Tuesday, December 7, 2021

Canteen Fundas - How to Get Better at Decision Making

 Here's how you practice decision making! Order tea or coffee!


Decisions, decisions: Learning how to decide and making all your decisions count

To improve your decision-making skills, practice making more decisions every day. Own every decision and decide in favour of the best outcome you want

‘Hi, Rinku and Rahul,’ said Rakesh. ‘What would you like to have? Coffee or tea?’

‘Anything’s fine, bhaiyya,’ said Rahul.

‘Same here,’ said Rinku.

‘If this is how you make your decisions, then god save the world,’ teased Rakesh.

‘Why, bhaiyya?’ asked Rinku.

‘If you can’t decide between coffee and tea, how will you make bigger decisions in life? ‘Anything’ is not a decision. You have a choice here. So decide and exercise your choice. So, what do you want?’

‘I really can’t make up my mind,’ said Rahul. ‘I like both.’

‘I’ll go with coffee, bhaiyya,’ said Rinku. ‘I thought it might cause you trouble so I said ‘anything’.’

‘This is how decision-making is for most of us. Our ability to decide is a power we all have and we give it away to someone else. Every decision we make is a powerful choice that can change the quality of our lives instantly. Don’t give it away and suffer other people’s decisions, whether it’s voting in elections or buying groceries or ordering tea.’

‘So, how does one get better at decision-making?’ asked Rahul. ‘I am really bad at it.’

‘Like how we get better at anything else,’ said Rakesh. ‘To become a good decision-maker, practice making more decisions.’

‘Practice decision making?’ asked Rahul. ‘Where? My life is boring.’

‘Actually, that’s not true,’ said Rakesh. ‘How we live our lives is itself a decision we can make. We just need to make more decisions for ourselves in our lives. Every time you feel indecisive, compromised, uncomfortable and paralysed when there’s a decision to be made, examine why. For example, you couldn’t decide between tea or coffee, why?’

‘I didn’t know which would be better,’ said Rahul uncomfortably. ‘I prefer tea but I wasn’t sure what Rinku wanted so I said anything goes.’

‘I didn’t want to trouble you so I went with anything,’ said Rinku.

‘That’s how we complicate things,’ said Rakesh. ‘By giving our decision-making power to someone else and being unhappy with it.

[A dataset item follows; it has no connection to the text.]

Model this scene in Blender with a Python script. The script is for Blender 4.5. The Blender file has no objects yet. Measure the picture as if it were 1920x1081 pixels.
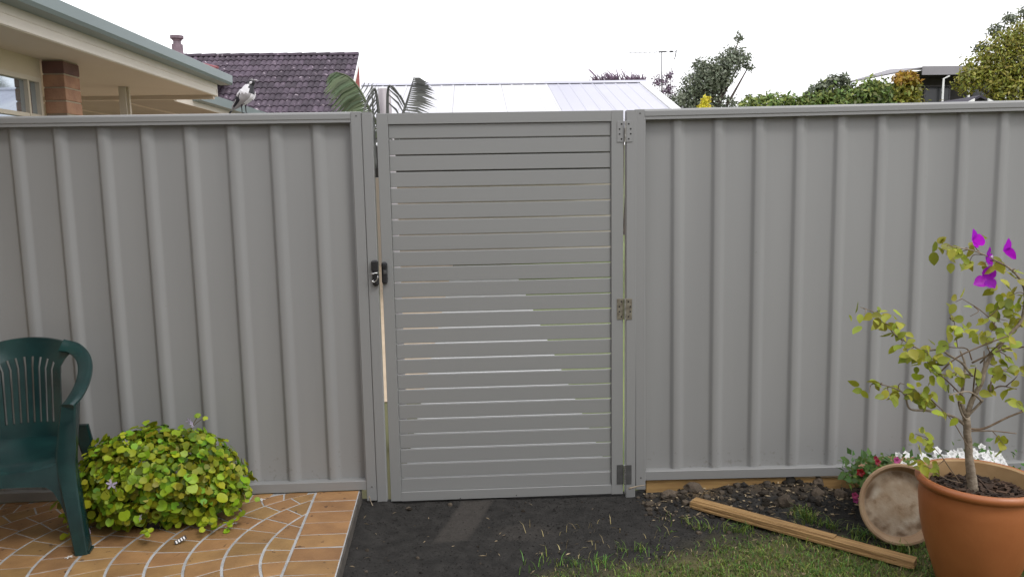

Your decision is personal power. For good or bad it will be your decision. If you don’t have enough information, ask for it and then decide. Rahul could have asked whether tea is better or coffee is better and could have qualified it with a, ‘If it’s not a problem for you, I’d like tea’. It’s your decision that matters here, not the other person’s.’

‘One reason I don’t make decisions is that I am scared my decision will go wrong,’ said Rinku. ‘How can I address this?’

‘When you own your decision, you can’t go wrong,’ said Rakesh. ‘If you get what you want, you enjoy it. And if you don’t, you learn and become better at decision-making. When you don’t own your decisions, you’re not learning anything. Take responsibility for all your decisions starting now.’

‘Is there any way on how to make the best decisions, bhaiyya?’ asked Rahul.

‘Before every decision you make, big or small, ask yourself what is the best outcome from it that you want. What will make you happy? There will be a small voice inside you telling you what’s best for you. Listen to it. That’s your answer. With practice you get better at listening to ‘your’ voice. So now, what would make ‘you’ happy? Tea or coffee? Think about the best outcome you want, listen to your voice and decide.’

‘A cup of hot and strong tea would be really invigorating,’ said Rahul.

‘I would love some nice strong filter coffee,’ said Rinku. ‘Would be heaven.’

‘Aha, now we got somewhere,’ laughed Rakesh. ‘I can see you’re already enjoying the fruits of owning your decision. When everyone owns their decision and is happy, the world’s a better place isn’t it?’

‘True, bhaiyya,’ said Rinku. ‘By not owning our decisions we could all have ended up getting what we do not want and being miserable.’

‘I’m wondering where to practice it?’ asked Rahul. ‘Most of my decisions are like this coffee or tea stuff.’

‘Start with small decisions,’ said Rakesh. ‘Every action of yours is a decision. Enhance a possibility. 
Ordering food in a restaurant, buying a gift, what you consume, how you deal with people you meet…everything has beautiful possibilities. Just ask yourself what’s the best possibility and whether it gets you the best outcome you want and decide in its favour. Start now.’

‘That’s wonderful,’ said Rinku. ‘I’ve decided to practice owning all my decisions consciously from now.’

Pro Tip: To improve your decision-making skills, practice making more decisions every day. Own every decision and decide in favour of the best outcome you want.